President Emmanuel Macron's plans to overhaul migration legislation in France has long been delayed as it struggles to find enough support, underlining the difficulty of lacking an absolute majority in parliament.

The government had tried to please the left and right with a carrot-and-stick approach that would have sped up the expulsion of illegal migrants while making it easier to obtain residency permits for those in sectors in high need of workers ranging from restaurants to farms.

Tuesday night's agreement - pushed by conservative and centre-right senators - could increase the likelihood of the bill passing, since it relied on votes from the right.

Before that change was adopted, members of the conservative Les Republicains in the National Assembly had planned to abstain on the law, a source from Macron's Renaissance party said.

The lower house of parliament will have the final word on the law in December.

But Tuesday's move also created tensions among the majority's ranks, suggesting debate on the bill is far from over.

"They're doing as if there were no employees without documents or employers that need these skills. Even worse, this is reducing the existing possibilities of regularisation," Stella Dupont, an MP with Macron's party, said on X.

Dupont told Reuters she would like the article to be reinstated and to create a visa for workers in "under tension" sectors, without giving discretionary power to local prefectures (administrations) to do so.

Under the tweaks made by the Senate committee, residency permits for workers of these sectors would only be issued on a case-by-case basis by the prefecture, and with tougher conditions, a Les Republicains statement said.

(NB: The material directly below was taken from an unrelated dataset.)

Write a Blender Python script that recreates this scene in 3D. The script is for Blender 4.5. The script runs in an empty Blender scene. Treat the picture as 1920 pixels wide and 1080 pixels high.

Gerard Re, confederation secretary of the CGT union, said this represented a step backwards for migrant workers' rights as it would further limit those who can access a residency permit.

He said the current lists of sectors classed as needing workers, which vary from region to region, do not correspond to the sectors in which undocumented migrants represented by the union often work. In Paris, for example, jobs in construction, logistics and cleaning are not included.

"If it's based on these lists, no one is going to be getting legal status," he said.